THE EXERCISE: Copy every line from the material below that holds "pixels".

RAW RECORDS:
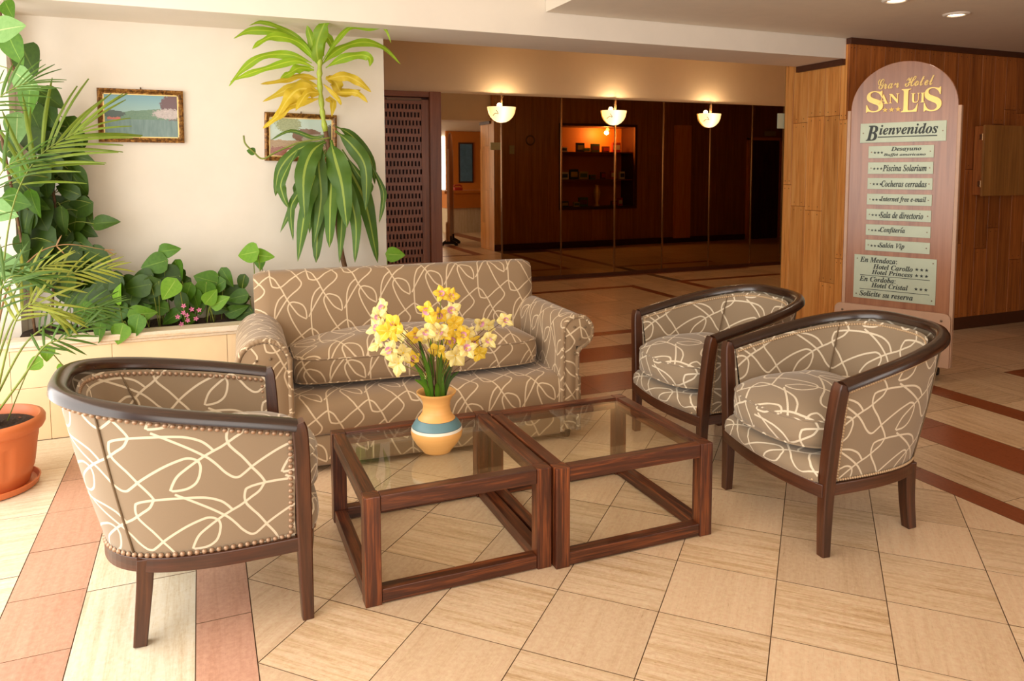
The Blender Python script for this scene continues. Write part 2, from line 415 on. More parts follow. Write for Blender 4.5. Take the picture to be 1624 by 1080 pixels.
# ------------------------------------------------------------------ floor
fl = MB(); fl.box(-2.2, 12.6, -4.8, 9.6, -.2, -.003)
floor = fl.build('floor', M['grout']); tag(floor, 'polished travertine and red stone floor', kind='structure')
def clip(poly, x0, x1, y0, y1):
    def half(P, f, inter):
        out = []
        for i in range(len(P)):
            a, b = P[i], P[(i+1) % len(P)]; fa, fb = f(a), f(b)
            if fa >= 0: out.append(a)
            if (fa >= 0) != (fb >= 0):
                t = fa/(fa-fb); out.append((a[0]+(b[0]-a[0])*t, a[1]+(b[1]-a[1])*t))
        return out
    for f in (lambda p: p[0]-x0, lambda p: x1-p[0], lambda p: p[1]-y0, lambda p: y1-p[1]):
        poly = half(poly, f, None)
        if len(poly) < 3: return []
    return poly
def inset(poly, d):
    n = len(poly); out = []
    for i in range(n):
        p0, p1, p2 = Vector(poly[i-1]), Vector(poly[i]), Vector(poly[(i+1) % n])
        e1 = (p1-p0); e2 = (p2-p1)
        if e1.length < 1e-6 or e2.length < 1e-6: out.append(tuple(p1)); continue
        e1.normalize(); e2.normalize(); n1 = Vector((-e1.y, e1.x)); n2 = Vector((-e2.y, e2.x)); b = n1+n2
        if b.length < 1e-6: out.append(tuple(p1)); continue
        b.normalize(); out.append(tuple(p1+b*(d/max(.3, b.dot(n1)))))
    return out
def area2(P): return sum(P[i][0]*P[(i+1) % len(P)][1]-P[(i+1) % len(P)][0]*P[i][1] for i in range(len(P)))/2
NT_ = [0]
def tile(poly, mat, ang, gap=.0012, name='tile', dz=None):
    P = [poly[i] for i in range(len(poly)) if (Vector(poly[i])-Vector(poly[i-1])).length > 1e-4]
    if len(P) < 3 or abs(area2(P)) < .0004: return
    if area2(P) < 0: P = P[::-1]
    cx, cy = sum(p[0] for p in P)/len(P), sum(p[1] for p in P)/len(P)
    c, s = cos(ang), sin(ang); ou, ov = random.random()*40, random.random()*40
    m = MB(); P2 = [(p[0]-cx, p[1]-cy) for p in inset(P, gap)]; P3 = [(p[0]-cx, p[1]-cy) for p in inset(P, gap+.0005)]
    k = len(P2); g = lambda x, y: (c*x+s*y+ou, -s*x+c*y+ov)
    m.v = [(*p, -.008) for p in P2]+[(*p, -.0005) for p in P2]+[(*p, 0) for p in P3]
    for a in (0, k):
        m.mi = 1
        for i in range(k):
            j = (i+1) % k; m.face((a+i, a+j, a+k+j, a+k+i), [g(*P2[i]), g(*P2[j]), g(*P2[j]), g(*P2[i])])
    m.mi = 0; m.face(tuple(2*k+i for i in range(k)), [g(*p) for p in P3])
    o = m.build(name, [mat, M['grout']], floor); o.location = (cx, cy, random.uniform(-.0005, .0003) if dz is None else dz); NT_[0] += 1
TS = .362; P0, M0 = 2.072, -1.186; q2 = sqrt(2)
def diag(x0, x1, y0, y1, mat, skip=None):
    for i in range(-12, 30):
        for j in range(-20, 20):
            a, b = P0+TS*i, M0+TS*j
            pts = [((p+m)/q2, (p-m)/q2) for p, m in ((a, b), (a, b+TS), (a+TS, b+TS), (a+TS, b))]
            pc = clip(pts, x0, x1, y0, y1)
            if pc: tile(pc, mat if (i+j) % 2 == 0 else M['trav_plain'], pi/4 if (i+j) % 2 else -pi/4)
YF = 1.25
diag(.114, 3.171, YF, 4.33, M['trav'])
def band(poly, along, step, off, mat, ang):
    xs = [p[0] for p in poly]; ys = [p[1] for p in poly]
    lo, hi = (min(xs), max(xs)) if along == 'x' else (min(ys), max(ys))
    k = math.floor((lo-off)/step)
    while off+k*step < hi:
        a, b = off+k*step, off+(k+1)*step
        pc = clip(poly, a, b, -99, 99) if along == 'x' else clip(poly, -99, 99, a, b)
        if pc: tile(pc, mat, ang)
        k += 1
X = [(.114, 3.171), (-.062, 3.308), (-.425, 3.696), (-.672, 4.025), (-1.9, 4.494), (None, 4.678)]
YB = [4.33, 4.73, 5.08, 5.48, 5.87, 6.0]
mats = ['redst_lit', 'trav2', 'redst_lit', 'trav2', 'redst_dim']
for k in range(5):
    (xi, xi2), (xo, xo2) = X[k], X[k+1]; yi, yo = YB[k], YB[k+1]
    if xo is not None:
        st, of = {0: (.55, 2.59), 1: (.9, 2.95), 2: (.37, 2.61), 3: (.56, 3.73-.56)}[k]
        band([(xo, YF), (xi, YF), (xi, min(yi, 4.78)), (xo, min(yo, 4.78))], 'y', st, of, M[mats[k]], pi/2 if k in (1,) else (0 if k == 3 else pi/2))
    m2 = M['redst_dim'] if k % 2 == 0 else M['trav']
    x_l = max(xi if xi is not None else -9, 1.25) if yi > 4.7 else (xi if xi is not None else -9)
    band([(x_l, yi), (xi2, yi), (xo2, yo), (x_l if yi > 4.7 else xo, yo)], 'x', .56, 1.9+.1*k, m2, 0)
    band([(xi2, YF), (xo2, YF), (xo2, yo), (xi2, yi)], 'y', .62, 1.95+.2*k, m2, pi/2)
def slabs(x0, x1, y0, y1, s, mat, ox=0, oy=0, alt=True):
    for i in range(math.floor((x0-ox)/s), math.ceil((x1-ox)/s)):
        for j in range(math.floor((y0-oy)/s), math.ceil((y1-oy)/s)):
            P = clip([(ox+i*s, oy+j*s), (ox+i*s+s, oy+j*s), (ox+i*s+s, oy+j*s+s), (ox+i*s, oy+j*s+s)], x0, x1, y0, y1)
            if P: tile(P, mat, (i+j) % 2*pi/2 if alt else 0)
slabs(4.678, 5.46, YF, 4.76, .62, M['trav']); slabs(5.46, 7.8, 3.6, 4.76, .62, M['trav']); slabs(5.76, 7.8, YF, 3.3, .62, M['trav'])
band([(5.46, YF), (5.76, YF), (5.76, 3.3), (5.46, 3.6)], 'y', .6, 0, M['redst_dim'], pi/2); band([(5.76, 3.3), (7.8, 3.3), (7.8, 3.6), (5.46, 3.6)], 'x', .6, 0, M['redst_dim'], 0)
slabs(4.678, 5.064, 4.76, 6.0, .62, M['trav'])
slabs(1.25, 5.10, 6.0, 8.21, .74, M['trav']); slabs(5.22, 5.92, 6.0, 9.12, .7, M['trav']); slabs(6.05, 8.9, 5.6, 8.32, .74, M['trav'])
slabs(1.25, 5.22, 8.34, 9.12, .74, M['trav']); slabs(6.05, 8.9, 8.45, 9.12, .74, M['trav'])
band([(1.25, 8.21), (5.1, 8.21), (5.22, 8.34), (1.25, 8.34)], 'x', .8, 0, M['redst_dim'], 0)
band([(5.1, 6.0), (5.22, 6.0), (5.22, 8.34), (5.1, 8.21)], 'y', .8, 0, M['redst_dim'], pi/2)
band([(5.92, 8.45), (6.05, 8.32), (8.9, 8.32), (8.9, 8.45)], 'x', .8, 0, M['redst_dim'], 0)
band([(5.92, 5.6), (6.05, 5.6), (6.05, 8.32), (5.92, 8.45)], 'y', .8, 0, M['redst_dim'], pi/2)
band([(1.25, 9.12), (8.9, 9.12), (8.9, 9.25), (1.25, 9.25)], 'x', .9, 0, M['redst_dim'], 0)
# tiles past the limit: the ones that show smallest become one part
def seen(o):
    d = sqrt(o.location.x**2+o.location.y**2); return o.data.polygons[len(o.data.polygons)-1].area/d**3 if not (o.location.x > 5.3 and o.location.y > 4.9 and o.location.y < 6.5) else 0
tl = sorted((o for o in floor.children if o.name.split('.')[0] == 'tile'), key=seen)
mm = [M['trav'], M['trav_plain'], M['trav2'], M['redst_lit'], M['redst_dim'], M['grout']]; far_ = MB()
for o in tl[:len(tl)-292]:
    me = o.data; n = len(far_.v); far_.v += [tuple(v.co+o.location) for v in me.vertices]; uv = me.uv_layers[0].data
    for p in me.polygons:
        far_.mi = mm.index(me.materials[p.material_index]); far_.face(tuple(i+n for i in p.vertices), [tuple(uv[l].uv) for l in p.loop_indices])
    bpy.data.objects.remove(o)
tag(far_.build('small_tiles', mm, floor), kind='stuff')
# floor the camera cannot see: whole slabs, one mesh each side
far = MB()
for a in ((-2.2, 12.6, -4.8, YF), (7.8, 12.6, YF, 9.3), (-2.2, -1.9, YF, 4.8)):
    far.box(a[0], a[1], a[2], a[3], -.0058, 0, axis=0)
tag(far.build('floor_slab', M['trav'], floor), kind='stuff')

# ------------------------------------------------------------------ walls and ceilings
SX = 5.064
wl = sbox('wall_back', M['white'], -1.0, 1.231, 5.30, 5.46, 0, 3.3)
tag(wl, 'cream wall behind the planter')
sbox('wall_left', M['white'], -1.9, -1.001, 5.12, 5.46, 0, 3.3)
sbox('trim_5', M['planter'], -1.9, -1.001, 4.785, 4.858, 0, .536)
sbox('trim_6', M['planter_top'], -1.9, -1.001, 4.762, 4.858, .537, .572, .003)
# glazed left side, out of the frame: sill, head and posts of the window wall
wn = empty('window_1'); tag(wn, kind='structure')
for k, (a, b, z0, z1) in enumerate(((-4.8, 4.8, 0, .12), (-4.8, 4.8, 2.7, 3.3))):
    sbox('window_frame', M['white'], -1.92, -1.80, a, b, z0, z1, parent=wn)
for y in (-4.8, -2.2, .05, 4.7):
    sbox('mullion', M['white'], -1.9, -1.82, y, y+.1, .12, 2.7, parent=wn)
wf = empty('wall_front'); tag(wf, kind='structure')
for a in ((-1.92, -1.5, 0, 3.3), (2.1, 6.4, 0, 3.3), (7.5, 12.6, 0, 3.3)): sbox('wall_panel', M['white'], a[0], a[1], -4.8, -4.65, a[2], a[3], parent=wf)
sbox('wall_panel', M['white'], -1.5, 7.5, -4.8, -4.65, 2.95, 3.3, parent=wf)
sbox('wall_panel', M['white'], 6.4, 7.5, -4.8, -4.65, 0, .85, parent=wf)
sbox('wall_right', M['panel'], 12.5, 12.62, -4.8, 9.4, 0, 3.3)
# ceilings
sbox('ceiling', M['ceil'], -1.92, 2.262, -4.8, 4.8, 3.0, 3.1)
sbox('ceiling_soffit', M['ceil'], 2.262, 12.6, -4.8, 4.79, 2.604, 3.1)
sbox('ceiling_corridor', M['corr'], -1.2, 12.6, 5.3, 9.4, 3.3, 3.4)
tag(sbox('trim_1', M['white'], -1.92, SX, 4.795, 5.335, 2.437, 3.31, .003), 'white painted beam')
# wall over the mirrors
sbox('wall_far', M['corr'], 1.0, 12.6, 9.255, 9.4, 0, 3.31)
sbox('wall_corridor_left', M['corr'], 1.0, 1.15, 5.46, 9.3, 0, 3.31)

# planter: front slabs, moulded cap, earth
pl = empty('planter', (0, 5.0, 0)); tag(pl, 'low cream stone planter box full of leaves along the back wall', 'planter')
xs = [-1.0, -.82, -.2, .42, 1.188]
for i in range(4):
    m = MB(); m.box(xs[i]+.001, xs[i+1]-.001, 4.785, 4.84, 0, .30); wbuild(m, 'slab', M['planter'], pl, bevel=.002)
xs = [-1.0, -.5, .12, .7, 1.188]
for i in range(4):
    m = MB(); m.box(xs[i]+.001, xs[i+1]-.001, 4.785, 4.84, .302, .515); wbuild(m, 'slab', M['planter'], pl, bevel=.002)
m = MB(); m.box(-1.0, 1.188, 4.775, 4.85, .517, .535); m.box(-1.0, 1.188, 4.762, 4.90, .537, .572); wbuild(m, 'cap', M['planter_top'], pl, bevel=.004)
m = MB(); m.grid(lambda i, j: (-.995+i*2.17/40, 4.90+j*.38/8, .545+.03*sin(i*1.7+j)*cos(j*2.1+i*.6)), 41, 9); wbuild(m, 'earth', M['soil'], pl, smooth=True)
sbox('planter_end', M['planter'], 1.19, 1.231, 4.84, 5.3, 0, .53, parent=None)

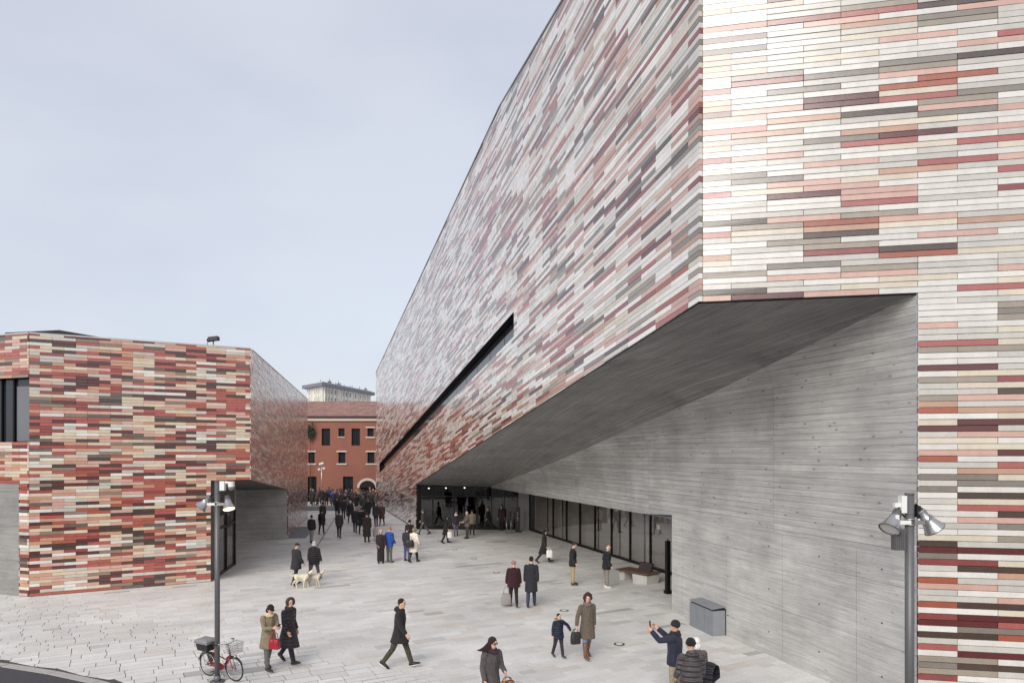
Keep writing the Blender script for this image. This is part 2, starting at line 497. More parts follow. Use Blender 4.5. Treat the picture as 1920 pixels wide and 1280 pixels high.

THE RESULT:
The Blender Python script for this scene continues. Write part 2, from line 415 on. More parts follow. Write for Blender 4.5. Take the picture to be 1624 by 1080 pixels.
Keep writing the Blender script for this image. This is part 2, starting at line 497. More parts follow. Use Blender 4.5. Treat the picture as 1920 pixels wide and 1280 pixels high.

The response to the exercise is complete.